The School District faces more than $6 million in legal fees, damages, and settlement costs stemming from the wayward contract and efforts to punish employees suspected of exposing it to the Inquirer. With two more complaints pending and the district's lawyers attempting to retry the one they just lost, that astonishing figure is likely to grow.

Lawyers for Security & Data Technologies (SDT), the company that lost the camera contract after beginning preliminary work, recently asked that the district be required to cover its $1.3 million legal bill. That would be on top of the $2.3 million in damages a jury awarded the firm last month following a weeklong trial.

Moreover, the Center City firm that lost the case, Tucker Law Group, had cost the School District $1.6 million as of March. The district also paid another firm, Pepper Hamilton, more than $300,000 for work stemming from the camera contract.

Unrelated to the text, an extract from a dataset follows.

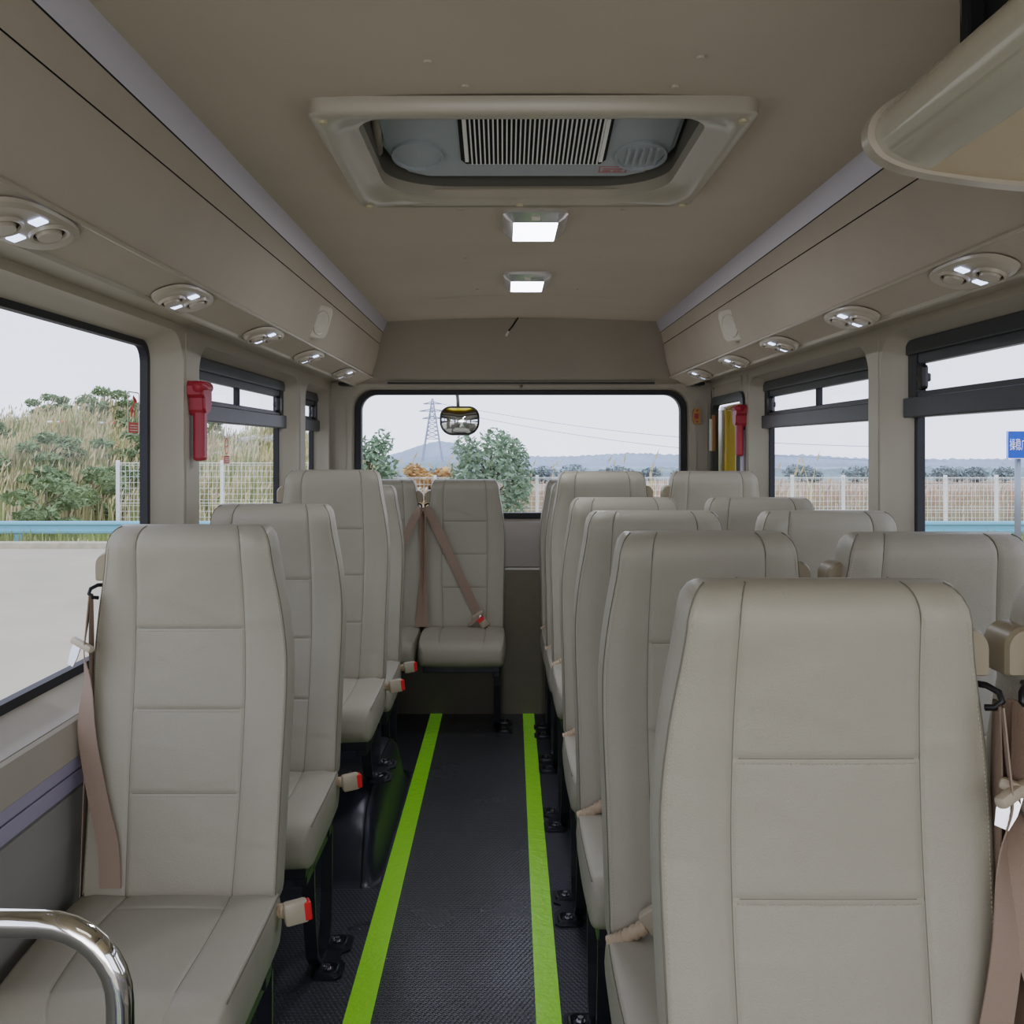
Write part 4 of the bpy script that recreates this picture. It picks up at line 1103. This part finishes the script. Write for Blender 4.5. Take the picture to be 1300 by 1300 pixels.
# verge + red field, flat on the rear and right side
mb = MB(); mb.add([(-90,24.6,GZ+.04),(90,24.6,GZ+.04),(90,31,GZ+.05),(-90,31,GZ+.05)],[(0,1,2,3)]); mb.add([(-90,31,GZ+.05),(90,31,GZ+.05),(90,76,GZ+.05),(-90,76,GZ+.05)],[(0,1,2,3)]); mb.add([(-90,76,GZ+.05),(90,76,GZ+.05),(90,190,GZ+.05),(-90,190,GZ+.05)],[(0,1,2,3)])
mb.mi = [0,1,2]
tag(mb.obj('field', None, mats=[mat('verge_grass', s2l(176,170,130), .95, noise=.25, nscale=1.2), M['redfield'], M['hillhaze']]), kind='structure')  # the farthest strip takes the haze-tinted woodland colour
# guard rail
r = empty('guard_rail', (0,25.2,GZ), 'long light blue corrugated guard rail along the kerb of the lot', 'guard rail')
mb = MB(); pf = [(0,-.16),(-.05,-.13),(-.06,-.08),(0,-.03),(0,.03),(-.06,.08),(-.05,.13),(0,.16)]
mb.grid([[(x,p[0],.43+p[1]) for p in pf] for x in (-30,30)]); mb.obj('rail', M['guard'], r, fix=False)
for k in range(-7,8):
    mb = MB(); mb.box((k*4-.07,.02,0),(k*4+.07,.16,.58),.01); mb.obj('post', M['guard'], r)
# wire fences
def wire_fence(x0, x1, step, y, zb, zt, label):
    r = empty('wire_fence', (x0,y,zb), label, 'fence')
    n = int((x1-x0)/step)
    for k in range(n+1):
        mb = MB(); mb.box((k*step-.045,-.045,-.15),(k*step+.045,.045,zt-zb+.06),.008); mb.obj('post', M['fencewhite'], r)
    mb = MB(); L_ = n*step; H = zt-zb; t = .009
    k = 0
    while k*.115 < L_:
        x = k*.115; mb.box((x-t/2,-t/2-.05,0),(x+t/2,t/2-.05,H)); k += 1
    for j in range(int(H/.16)+1): mb.box((0,-.05-t/2,j*.16),(L_,-.05+t/2,j*.16+t*1.3))
    mb.box((0,-.10,H-.02),(L_,-.085,H)); mb.box((0,-.10,.55),(L_,-.085,.565))
    mb.obj('mesh_panel', M['fencewhite'], r)
wire_fence(-3.46, 18.5, 1.47, 29.5, GZ+.05, .545+.02, 'white wire mesh fence running behind the lot past the rear window')
wire_fence(-10.75, -4.9, 2.9, 28.5, GZ+.3, 1.00, 'white wire mesh fence at the foot of the overgrown slope')

# sign
r = empty('road_sign', (11.80,23.6,GZ), 'blue board with white Chinese characters on a grey pole', 'sign')
mb = MB(); mb.cyl((.04,0,0),(0,0,1),.07,2.4,14); mb.cyl((.04,0,0),(0,0,1),.3,.2,14,r2=.08); mb.obj('pole', M['pole'], r, smooth=True)
mb = MB(); mb.prism(rrect(-.26,.36,2.14,2.78,.03,4), lambda u,v,d:(u,d,v), -.12,-.08); mb.obj('board', M['signblue'], r)
mb = MB(); ring(mb, rrect(-.26,.36,2.14,2.78,.03,4), rrect(-.247,.347,2.153,2.767,.025,4), lambda u,v,d:(u,d,v), -.125,-.12); mb.obj('border', M['signwhite'], r)
cu = bpy.data.curves.new('lettering','FONT'); cu.body = '操稳广场'; cu.size = .29; cu.extrude = .004; cu.materials.append(M['signwhite'])
tmp = bpy.data.objects.new('lettering_curve', cu); col.objects.link(tmp); bpy.context.view_layer.update()
tme = bpy.data.meshes.new_from_object(tmp.evaluated_get(bpy.context.evaluated_depsgraph_get())); bpy.data.objects.remove(tmp)
to = bpy.data.objects.new('lettering', tme); col.objects.link(to); to.parent = r; to.location = (-.215,-.13,2.36); to.rotation_euler = (PI/2,0,0); to.scale = (.46,1,1)

# --- vegetated slope on the left
def hill_h(x, y):
    # height above the lot; crest seen about 2 m above eye at 45 m
    u = (-x)/y             # .14 .. .5
    crest = (2.55+.85*min(1,max(0,(u-.30)/.10)))*min(1, max(0,(u-.10)/.10))**.8 + .25*math.sin(x*.7)+.2*math.sin(x*1.9+1)
    k = max(0, min(1, (y-29)/14)); k = k**.75
    return crest*k + .35*math.sin(x*.9+y*.7)*k*.5 + .12*math.sin(x*3.1)*math.cos(y*2.3)*k
mb = MB(); rows = []
for j in range(41):
    y = 28.3+(46-28.3)*j/40
    rows.append([(x, y, GZ+.05+hill_h(x,y)) for x in [-34+(32.5)*i/90 for i in range(91)]])
mb.grid(rows); tag(mb.obj('hills', M['hillside'], smooth=True, fix=False), kind='structure')

def leaf_cloud(mb, c, rx, ry, rz, n, size, rnd, hollow=.45, droop=0):
    for _ in range(n):
        while True:
            p = Vector((rnd.uniform(-1,1),rnd.uniform(-1,1),rnd.uniform(-1,1)))
            if hollow < p.length < 1: break
        p = Vector((c[0]+p.x*rx, c[1]+p.y*ry, c[2]+p.z*rz))
        a = rnd.uniform(0,2*PI); b = rnd.uniform(-.9,.9)
        d = Vector((math.cos(a)*math.cos(b), math.sin(a)*math.cos(b), math.sin(b))); u = d.cross(Vector((rnd.uniform(-1,1),rnd.uniform(-1,1),rnd.uniform(-1,1)))).normalized()
        s = size*rnd.uniform(.6,1.3)
        mb.add([p-d*s, p+u*s*.35, p+d*s, p-u*s*.35], [(0,1,2,3)])
def tree(name, x, y, zb, h, rx, n, size, mleaf, label, cat, group, seed, lumps=14, arms=None, low=.25):
    rnd = random.Random(seed)
    r = empty(name, (x,y,zb), label, cat, group)
    mb = MB(); mb.tube([(0,0,-.1),(.05*h,0,h*.3),(0,0,h*.62),(.02,0,h*.9)], .05, 7, radii=[.035*h,.028*h,.018*h,.006*h])
    L2 = MB(); cs = []
    for k in range(lumps):
        t = low+(1-low)*(k+.5)/lumps; a = k*2.4+rnd.uniform(-.3,.3)
        rad = rx*(.35+.65*math.sin(PI*min(1,(1-t)*.95+.12)))*rnd.uniform(.6,1.0)
        p = Vector((math.cos(a)*rad, math.sin(a)*rad*.7, h*t))
        cs.append(p); mb.tube([(0,0,h*max(.12,t-.22)), (p.x*.5,p.y*.5,h*(t-.06)), tuple(p)], .02, 5, radii=[.012*h,.008*h,.003*h])
    mb.obj('trunk', M['bark'], r, smooth=True)
    for p in cs: leaf_cloud(L2, p, rx*.42, rx*.38, h*.14, n//lumps, size, rnd, .1)
    L2.obj('foliage', mleaf, r, fix=False)
    return r
tree('leafy_tree', -.36, 28.0, GZ, 2.62, .98, 3400, .10, M['leafA'], 'bushy green tree standing alone behind the middle of the rear window', 'tree', None, 3, 20, low=.30)
tree('leafy_tree', -3.75, 28.4, GZ, 2.6, .75, 1900, .10, M['leafA'], 'slimmer green tree at the rear window edge beside the seats', 'tree', None, 5, 14, low=.28)
tree('orange_shrub', -2.25, 31.2, GZ, 1.75, .85, 1500, .10, M['leafC'], 'low orange autumn shrub behind the white fence', 'shrub', None, 9, 10, low=.35)
# slope shrubs
rnd = random.Random(21)
k = 0
spots = [(-13.6,30.6),(-11.9,29.6),(-14.8,33.5),(-12.6,34.5),(-10.9,33.2),(-16.2,31.2),(-13.0,38.5),(-15.8,40.5),(-18.5,36.5),(-17.8,43.0),(-13.5,43.8),(-15.4,43.6),(-19.6,44),(-16.6,44.5),(-12.2,27.3),(-11.8,31.3),(-12.9,44.2)]
wh = ['low on the slope','higher on the slope','near the crest']
for (x,y) in spots:
    zb = GZ+.05+(hill_h(x,y) if y > 28.3 else 0); lowv = y < 33
    hh = rnd.uniform(1.0,1.7) if y < 42 else rnd.uniform(.9,1.3)
    tree('hillside_shrub', x, y, zb-.1, hh, hh*.75, 1100, .11, M['leafB'], 'leafy green shrub growing %s outside the single seat windows' % (wh[0] if y<33 else wh[1] if y<40 else wh[2]), 'shrub', 'green shrubs %s' % (wh[0] if y<33 else wh[1] if y<40 else wh[2]), 100+k, 7, low=.2)
    k += 1
# grasses
def grass(name, region, n, hmin, hmax, m, label, seed, zf, plume=.3, lean=.25):
    rnd = random.Random(seed); mb = MB()
    for _ in range(n):
        x, y = region(rnd); z = zf(x,y); h = rnd.uniform(hmin,hmax); a = rnd.gauss(.3,.5)*lean*h; w = .018+.006*h
        b = rnd.gauss(0,.3)*lean*h; m1 = (x+a*.35,y,z+h*.6)
        mb.add([(x-w,y,z),(x+w,y,z),(m1[0]+w*.7,y,m1[2]),(m1[0]-w*.7,y,m1[2]),(x+a,y+b,z+h)], [(0,1,2,3),(3,2,4)])
        if rnd.random() < plume:
            t = Vector((x+a,y+b,z+h)); d = Vector((a+.05,0,h*.45)).normalized(); s = .16+.12*h*rnd.random(); u = Vector((d.z,0,-d.x))*.028
            mb.add([t-d*s*.2, t+d*s*.3+u, t+d*s, t+d*s*.3-u],[(0,1,2,3)])
    o = mb.obj(name, m, fix=False); tag(o, label, 'grass', None, 'stuff'); return o
hz = lambda x,y: GZ+.03+hill_h(x,y)
def regA(r):
    y = r.uniform(29.0,45); return (-y*r.uniform(.12,.56), y)
grass('dry_grass', regA, 6500, .35,1.05, M['straw'], 'tall dry straw coloured grass covering the slope', 1, hz)
grass('green_grass', regA, 6500, .35,.95, M['strawdark'], 'olive green grass blades between the dry stalks on the slope', 2, hz, .05)
def regB(r):
    return (r.uniform(-4.6,17), r.uniform(30,33))
fl = lambda x,y: GZ+.05
grass('tall_grass', regB, 1000, .4,1.1, mat('grey_straw', s2l(180,170,146), .95, noise=.25, nscale=.6), 'straw coloured reeds just behind the long white fence', 3, fl, .4)
def regB2(r):
    return (r.uniform(-4.6,10), r.uniform(31,33))
grass('plumed_grass', regB2, 70, 1.2,2.0, M['straw'], 'tall plumed reeds rising above the fence behind the rear window', 33, fl, 1)
def regC(r): return (r.uniform(-16,17), r.uniform(24.8,27.5))
grass('verge_grass', regC, 3500, .12,.42, M['strawdark'], 'short grass on the verge behind the kerb', 4, fl, .0)
def regD(r): return (r.uniform(-2,26), r.uniform(33,46))
grass('field_grass', regD, 2600, .35,.9, mat('russet_grass', s2l(186,156,132), .95, noise=.2, nscale=.6), 'sparse dry grass on the red brown field', 5, fl, .1)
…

In addition, the School Reform Commission agreed earlier this year to a $725,000 settlement of its long, losing legal battle with Francis X. Dougherty, a former administrator who was fired for speaking to reporters about the contract. A school police commander and a former procurement official have also sued the district over retaliatory measures taken in the wake of the Inquirer's reports.

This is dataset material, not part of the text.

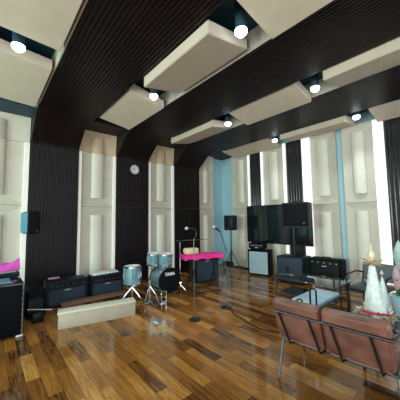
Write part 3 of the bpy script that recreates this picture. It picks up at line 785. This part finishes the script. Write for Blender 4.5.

The district's lengthening list of legal defeats doesn't appear to have discouraged the Tucker firm, which indicated last week that it would seek a new trial in the SDT case. Given the benefits for its bottom line - if not its win-loss record - the firm's persistence is understandable.

What's not understandable is the failure of the SRC and schools Superintendent William R. Hite Jr. to question the district's costly, counterproductive legal strategy.

While diversity in contracting is a worthy goal, Ackerman clearly pursued it in an arbitrary and inappropriate manner. Her subsequent hunt for the employees who dared blow the whistle was even less defensible. The impoverished Philadelphia schools have already thrown too much good money after those bad decisions.